A la vez Vortex es todo un homenaje de Gaspar Noé a su manera de amar y entender el cine. Es un cinéfilo empedernido y el séptimo arte está muy presente en esta película que canta la vida, aunque refleje la muerte. Por una parte, sus actores principales son dos leyendas: Françoise Lebrun fue la protagonista de un hito del cine francés, La mamá y la puta de Jean Eustache, y Dario Argento es el maestro del giallo italiano. Y por otro, el personaje de Argento es un ensayista cinematográfico que en esos últimos días se sigue aferrando al cine. En varios momentos se le ve ilusionado con ese libro que va a escribir sobre el cine y los sueños titulado Psique. En una secuencia se le ve hablando por teléfono con un amigo y le dice: “El cine es eso, un gran sueño. Todas las películas son sueños”. Y así está rodada Vortex como un sueño dentro de un sueño. El sueño o la pesadilla de la muerte. Los últimos días de dos personas. El horror, el miedo y el deterioro, pero también la belleza, la ternura y el amor.

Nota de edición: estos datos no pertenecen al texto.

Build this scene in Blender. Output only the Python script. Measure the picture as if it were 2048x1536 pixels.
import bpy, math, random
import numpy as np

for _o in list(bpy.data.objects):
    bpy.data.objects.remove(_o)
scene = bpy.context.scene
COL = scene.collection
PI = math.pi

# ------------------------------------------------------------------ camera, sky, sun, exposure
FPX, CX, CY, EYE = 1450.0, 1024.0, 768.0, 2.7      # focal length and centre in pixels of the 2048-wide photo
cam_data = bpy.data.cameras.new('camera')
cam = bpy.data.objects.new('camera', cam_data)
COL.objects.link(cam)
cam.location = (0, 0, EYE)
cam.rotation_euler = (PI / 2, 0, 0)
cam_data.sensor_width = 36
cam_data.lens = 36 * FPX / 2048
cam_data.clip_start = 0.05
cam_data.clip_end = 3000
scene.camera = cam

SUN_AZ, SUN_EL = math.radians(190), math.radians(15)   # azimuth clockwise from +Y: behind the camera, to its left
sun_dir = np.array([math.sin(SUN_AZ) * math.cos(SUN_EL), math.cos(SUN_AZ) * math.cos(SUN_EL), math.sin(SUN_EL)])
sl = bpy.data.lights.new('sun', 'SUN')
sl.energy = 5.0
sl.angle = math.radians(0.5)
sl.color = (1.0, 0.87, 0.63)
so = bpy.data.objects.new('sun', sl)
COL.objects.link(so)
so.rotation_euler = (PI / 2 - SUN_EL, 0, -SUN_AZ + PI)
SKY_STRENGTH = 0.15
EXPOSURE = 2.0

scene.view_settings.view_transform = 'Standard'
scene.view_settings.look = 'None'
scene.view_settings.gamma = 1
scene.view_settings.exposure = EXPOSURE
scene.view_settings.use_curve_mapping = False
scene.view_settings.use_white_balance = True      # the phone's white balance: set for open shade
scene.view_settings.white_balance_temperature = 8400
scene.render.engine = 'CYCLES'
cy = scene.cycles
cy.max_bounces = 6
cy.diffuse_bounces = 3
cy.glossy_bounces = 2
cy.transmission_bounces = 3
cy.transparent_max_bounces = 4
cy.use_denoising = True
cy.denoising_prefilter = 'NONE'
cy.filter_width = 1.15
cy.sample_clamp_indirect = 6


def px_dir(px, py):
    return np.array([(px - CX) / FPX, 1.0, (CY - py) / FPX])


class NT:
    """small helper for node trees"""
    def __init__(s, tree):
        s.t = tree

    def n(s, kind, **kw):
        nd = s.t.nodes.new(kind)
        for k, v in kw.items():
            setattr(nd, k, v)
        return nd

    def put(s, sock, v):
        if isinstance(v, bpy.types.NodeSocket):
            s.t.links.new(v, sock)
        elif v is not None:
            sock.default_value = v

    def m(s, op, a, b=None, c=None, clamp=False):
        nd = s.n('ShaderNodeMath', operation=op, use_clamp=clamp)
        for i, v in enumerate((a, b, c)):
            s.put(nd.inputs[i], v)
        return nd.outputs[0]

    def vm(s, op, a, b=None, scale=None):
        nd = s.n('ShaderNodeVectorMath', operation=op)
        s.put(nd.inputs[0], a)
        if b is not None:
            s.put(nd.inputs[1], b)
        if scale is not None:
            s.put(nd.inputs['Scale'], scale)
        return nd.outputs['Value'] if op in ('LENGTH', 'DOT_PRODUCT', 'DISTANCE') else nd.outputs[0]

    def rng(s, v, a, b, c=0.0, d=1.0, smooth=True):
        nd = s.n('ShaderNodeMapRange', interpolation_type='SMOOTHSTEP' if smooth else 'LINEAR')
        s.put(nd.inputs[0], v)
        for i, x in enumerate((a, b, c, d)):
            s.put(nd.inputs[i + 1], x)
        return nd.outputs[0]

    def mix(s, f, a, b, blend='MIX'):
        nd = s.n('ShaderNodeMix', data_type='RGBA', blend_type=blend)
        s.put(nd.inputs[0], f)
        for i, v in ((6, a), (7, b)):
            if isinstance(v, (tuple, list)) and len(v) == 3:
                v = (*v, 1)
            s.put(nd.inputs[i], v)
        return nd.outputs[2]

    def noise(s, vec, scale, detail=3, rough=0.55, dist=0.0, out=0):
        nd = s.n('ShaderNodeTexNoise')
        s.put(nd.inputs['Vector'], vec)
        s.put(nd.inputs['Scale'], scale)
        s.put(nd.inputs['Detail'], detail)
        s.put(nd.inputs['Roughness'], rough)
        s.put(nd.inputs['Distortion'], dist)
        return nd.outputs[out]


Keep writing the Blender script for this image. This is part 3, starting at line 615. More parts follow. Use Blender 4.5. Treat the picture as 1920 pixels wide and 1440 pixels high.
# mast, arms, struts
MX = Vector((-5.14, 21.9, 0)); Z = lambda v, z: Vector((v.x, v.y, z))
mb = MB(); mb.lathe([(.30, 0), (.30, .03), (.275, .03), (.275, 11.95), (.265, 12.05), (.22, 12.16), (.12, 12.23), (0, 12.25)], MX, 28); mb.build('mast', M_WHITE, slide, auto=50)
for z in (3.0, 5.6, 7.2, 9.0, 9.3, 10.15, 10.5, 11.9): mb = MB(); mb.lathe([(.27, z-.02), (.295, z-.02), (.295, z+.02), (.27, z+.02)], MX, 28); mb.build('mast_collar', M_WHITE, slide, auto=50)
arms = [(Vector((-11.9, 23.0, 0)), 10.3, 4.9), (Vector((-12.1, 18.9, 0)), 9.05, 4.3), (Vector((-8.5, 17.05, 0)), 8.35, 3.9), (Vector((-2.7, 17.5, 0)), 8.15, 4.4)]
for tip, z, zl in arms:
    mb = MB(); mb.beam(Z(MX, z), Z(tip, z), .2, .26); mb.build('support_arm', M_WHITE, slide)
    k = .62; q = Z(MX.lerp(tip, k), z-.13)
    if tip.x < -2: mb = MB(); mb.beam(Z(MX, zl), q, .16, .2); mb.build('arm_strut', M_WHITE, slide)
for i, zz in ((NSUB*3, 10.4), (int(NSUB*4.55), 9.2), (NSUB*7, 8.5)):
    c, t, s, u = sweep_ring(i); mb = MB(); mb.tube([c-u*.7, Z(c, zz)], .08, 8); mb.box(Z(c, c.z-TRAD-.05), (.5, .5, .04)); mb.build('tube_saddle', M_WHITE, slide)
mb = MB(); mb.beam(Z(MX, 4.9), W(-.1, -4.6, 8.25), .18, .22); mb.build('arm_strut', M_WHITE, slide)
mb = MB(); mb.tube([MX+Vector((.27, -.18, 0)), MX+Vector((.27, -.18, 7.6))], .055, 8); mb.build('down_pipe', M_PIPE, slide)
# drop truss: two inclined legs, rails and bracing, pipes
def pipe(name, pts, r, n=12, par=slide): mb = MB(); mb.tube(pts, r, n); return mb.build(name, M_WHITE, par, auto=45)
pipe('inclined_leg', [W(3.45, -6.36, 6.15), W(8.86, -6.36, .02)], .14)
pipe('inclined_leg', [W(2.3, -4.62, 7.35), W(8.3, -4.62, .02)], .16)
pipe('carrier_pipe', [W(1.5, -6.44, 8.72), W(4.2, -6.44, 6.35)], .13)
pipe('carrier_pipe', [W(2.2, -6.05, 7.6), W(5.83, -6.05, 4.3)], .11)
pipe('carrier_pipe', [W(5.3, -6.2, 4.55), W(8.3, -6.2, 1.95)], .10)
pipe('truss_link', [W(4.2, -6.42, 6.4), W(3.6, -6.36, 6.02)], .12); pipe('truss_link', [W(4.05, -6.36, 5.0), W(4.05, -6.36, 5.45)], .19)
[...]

El ensayista cinematográfico se sienta frente al televisor y decide ver una escena, quizá para su libro sobre los sueños, de Vampyr de Carl Theodor Dreyer, donde todo se ve desde el punto de vista de un cadáver metido en un ataúd. Tanto la canción “Mon amie la rose” como esta escena de Dreyer son representaciones de la muerte y del después. Las paredes de la casa están llenas de carteles cinematográficos, y en ciertas secuencias clave, Noé utiliza míticas bandas sonoras bien de Ennio Morricone o de Georges Delerue. Incluso el recurso de la pantalla partida, tan bien usado, no deja de ser una referencia a su propio cine (Lux Æterna) y al de otros directores que se han servido de esta herramienta formal para contar sus historias o reflejar sus experimentos visuales: desde Abel Gance, a Andy Warhol hasta el gran Brian de Palma.

Es más, en otra de las entrevistas concedidas a los medios, Gaspar Noé es consciente de que no es el único que ha tratado el tema de la vejez, él tiene claro que la muerte no es para cobardes, aunque piensa que las consecuencias de hacernos mayores deberían reflejarse más en el cine, porque es ley de vida. Explica que una de las películas referentes para él, porque le impresionó cuando la vio, es sin duda Amor de Michael Haneke.

Lo cierto es que durante los últimos años son varios los largometrajes que han reflejado el deterioro de la vejez y cómo afecta también al entorno familiar, al círculo más cercano. Y se ha abordado desde la tragicomedia (Nebraska de Alexander Payne, Mia Madre de Nanni Moretti, El hijo de la novia de Juan José Campanella,  Harold y Maude, de Hal Ashby), el drama (Falling de Viggo Mortensen, El padre de Florian Zeller, El estanque dorado de Mark Rydell), el cine de terror (La visita de M. Night Shyamalan, La abuela de Paco Plaza) o el realismo más crudo (La muerte del Sr. Lazarescu de Cristi Puiu). En todas estas películas se visualizan los distintos caminos que pueden darse en la vejez, haciendo llegar al público una verdad que todos pasaremos.

Pero como siempre se localizan antecedentes de un tratamiento veraz de la vejez en varias joyas del cine clásico. Y estas muestran que realmente es una valentía no perder las fuerzas. Ya desde el cine mudo y ese retrato brutal que supone El último de F. W. Murnau, la delicadeza de Leo McCarey en Dejad paso al mañana, la sensibilidad de Akira Kurosawa con los últimos momentos de un hombre gris en Vivir, el maravilloso canto de cisne del neorrealismo italiano de Vittoria de Sica con la historia de un abuelo sin recursos en Umberto D o la intensidad y la complejidad de las relaciones paterno filiales hasta el último segundo en Nunca canté para mi padre de Gilbert Cates. Fotogramas que dejan claro que la senda no es fácil, pero que de alguna manera hay que aprender a caminar por ella.

A veces solo queda una certeza. Y en Vortex la muestra Gaspar Noé. A pesar de la soledad en ese rumbo hacia la muerte, hay instantes conmovedores, bellos. Como esos padres con su hijo, alrededor de una mesa, afirmando que son una familia. Ella asustada dice a esos dos hombres que cada vez reconoce menos: “tengo miedo”. Su marido le contesta que le pida lo que quiera. Y ella tan solo le pide que esté ahí. Los tres sonríen y se cogen de las manos. “Estamos aquí”.